Task: Provide nothing beyond the count of lines that include the string "scene".

------------------------

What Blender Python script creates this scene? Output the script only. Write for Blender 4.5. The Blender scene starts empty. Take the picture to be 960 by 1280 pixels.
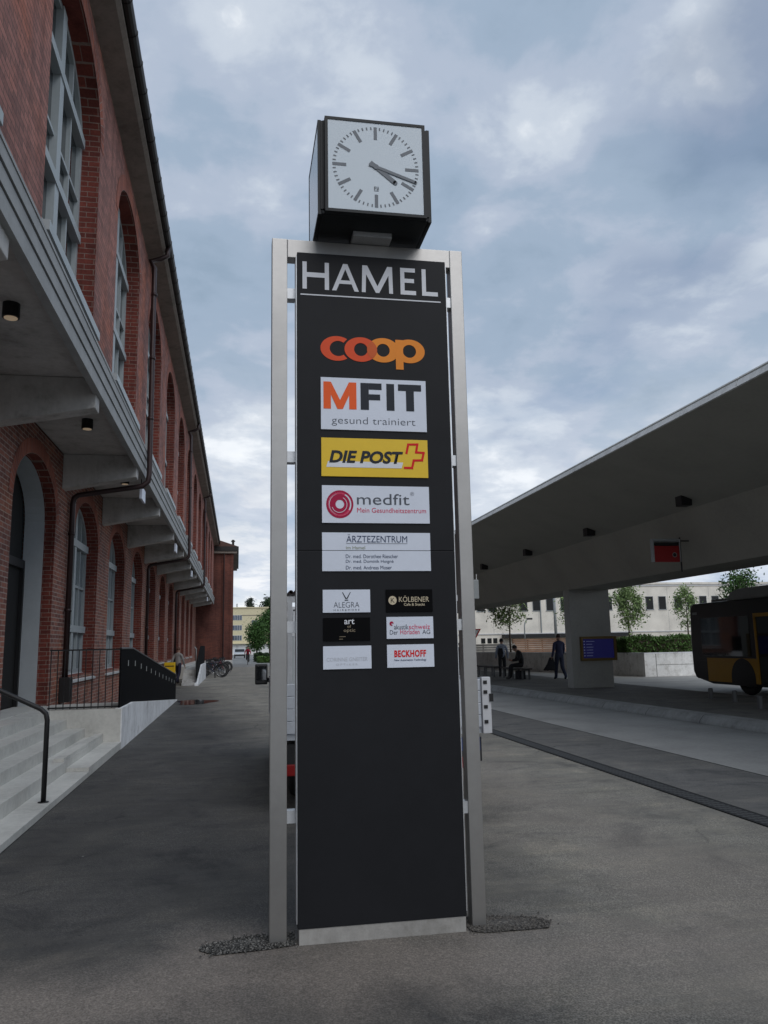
import bpy, bmesh, math, random
from mathutils import Vector, Matrix, Quaternion
random.seed(7)
R = math.radians
scene = bpy.context.scene
COL = scene.collection

# ------------------------------------------------------------------ camera, sky, sun, exposure
YAW, PITCH, ROLL, EYE = R(10.42), R(9.43), R(-1.1), 1.62
_fw = Vector((math.sin(YAW)*math.cos(PITCH), math.cos(YAW)*math.cos(PITCH), math.sin(PITCH)))
_r0 = Vector((math.cos(YAW), -math.sin(YAW), 0)); _u0 = _r0.cross(_fw)
_r = math.cos(ROLL)*_r0 + math.sin(ROLL)*_u0; _u = -math.sin(ROLL)*_r0 + math.cos(ROLL)*_u0
cam = bpy.data.cameras.new('camera'); cam_o = bpy.data.objects.new('camera', cam); COL.objects.link(cam_o)
cam.sensor_fit = 'VERTICAL'; cam.sensor_height = 24.0; cam.sensor_width = 18.0
cam.lens = 24.0*1000/1280; cam.clip_start = 0.05; cam.clip_end = 3000
M = Matrix((( _r.x, _u.x, -_fw.x, 0), (_r.y, _u.y, -_fw.y, 0), (_r.z, _u.z, -_fw.z, EYE), (0, 0, 0, 1)))
cam_o.matrix_world = M
scene.camera = cam_o

SUN_AZ, SUN_EL = R(162), R(46)          # azimuth clockwise from +Y (behind the viewer, to the right)
SKY_STRENGTH = 0.112
world = bpy.data.worlds.new('World'); scene.world = world; world.use_nodes = True
wn = world.node_tree; wn.nodes.clear()
def wnode(t, **k):
    n = wn.nodes.new(t)
    for a, v in k.items(): setattr(n, a, v)
    return n
out = wnode('ShaderNodeOutputWorld'); bg = wnode('ShaderNodeBackground'); bg.inputs['Strength'].default_value = SKY_STRENGTH
sky = wnode('ShaderNodeTexSky', sky_type='NISHITA', sun_disc=False, sun_elevation=SUN_EL, sun_rotation=SUN_AZ)
tc = wnode('ShaderNodeTexCoord'); sep = wnode('ShaderNodeSeparateXYZ')
wn.links.new(tc.outputs['Generated'], sep.inputs[0])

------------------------

Answer to the problem: 5